Essentially, the low payments you are so awed by today on the $200,000 loan you just closed could mean you’ll owe $210,000 five years from now. Eek.
Any time you get an adjustable-rate mortgage, you should ask a lender for a schedule that shows how high your payments can go and how much you’ll owe after five years, after 10-15 years, and all the way up until maturity. If you have more than one repayment option, ask for a schedule for each. Don’t listen to arguments that rates “won’t” or “can’t” hit their caps or go up by more than a certain amount.
Unless your name is Ben Bernanke, nobody can predict interest rates.
BLATANT LIES REGARDING RATE CAPS
Another problem with flexible-payment ARMs is that people are getting more and more confused about caps. The typical ARM allows your interest rate to rise no more than 2 percentage points a year, or 6 percentage points over the life of the loan.
But many people with flexible-payment ARMs think they have lifetime interest-rate caps of 7.5 percent, either because they didn’t understand what they were being sold, or are deliberately misled. Be sure to get a schedule of all allowable rate fluctuations your Florida home loan is susceptible to, and to go over the fine print with a fine-toothed comb.

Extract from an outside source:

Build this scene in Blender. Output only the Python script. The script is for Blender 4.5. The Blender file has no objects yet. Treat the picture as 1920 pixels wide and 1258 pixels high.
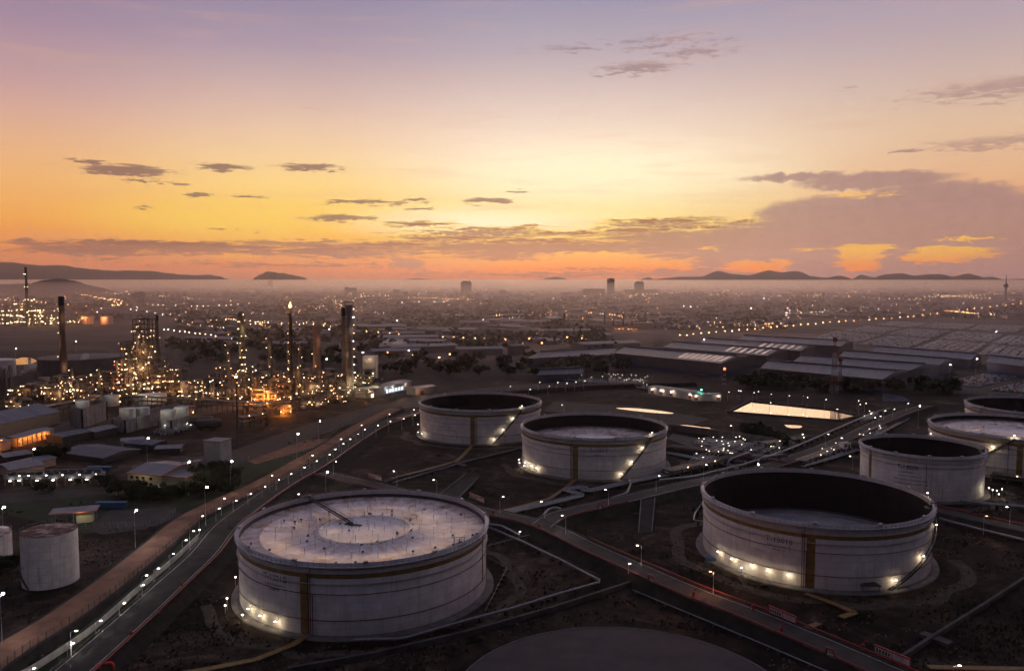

A NO-COST LOAN THAT ACTUALLY COSTS A LOT
Remember, if it sounds too good to be true, it probably is. Remember that every home loan has a set of costs. Appraisals, title insurance, inspection, underwriting, and so on. The lender may be tacking the fees on to the loan principal, or charging you a higher interest rate than you would have paid had you just covered the costs yourself.
You might very well want to pay a higher rate for no-cost Florida home loans if you plan to be out of the home in a year or two, and if you really understand what you’re “saving.” But if you plan to stay longer, it’s often a better idea to just suck it up and pay.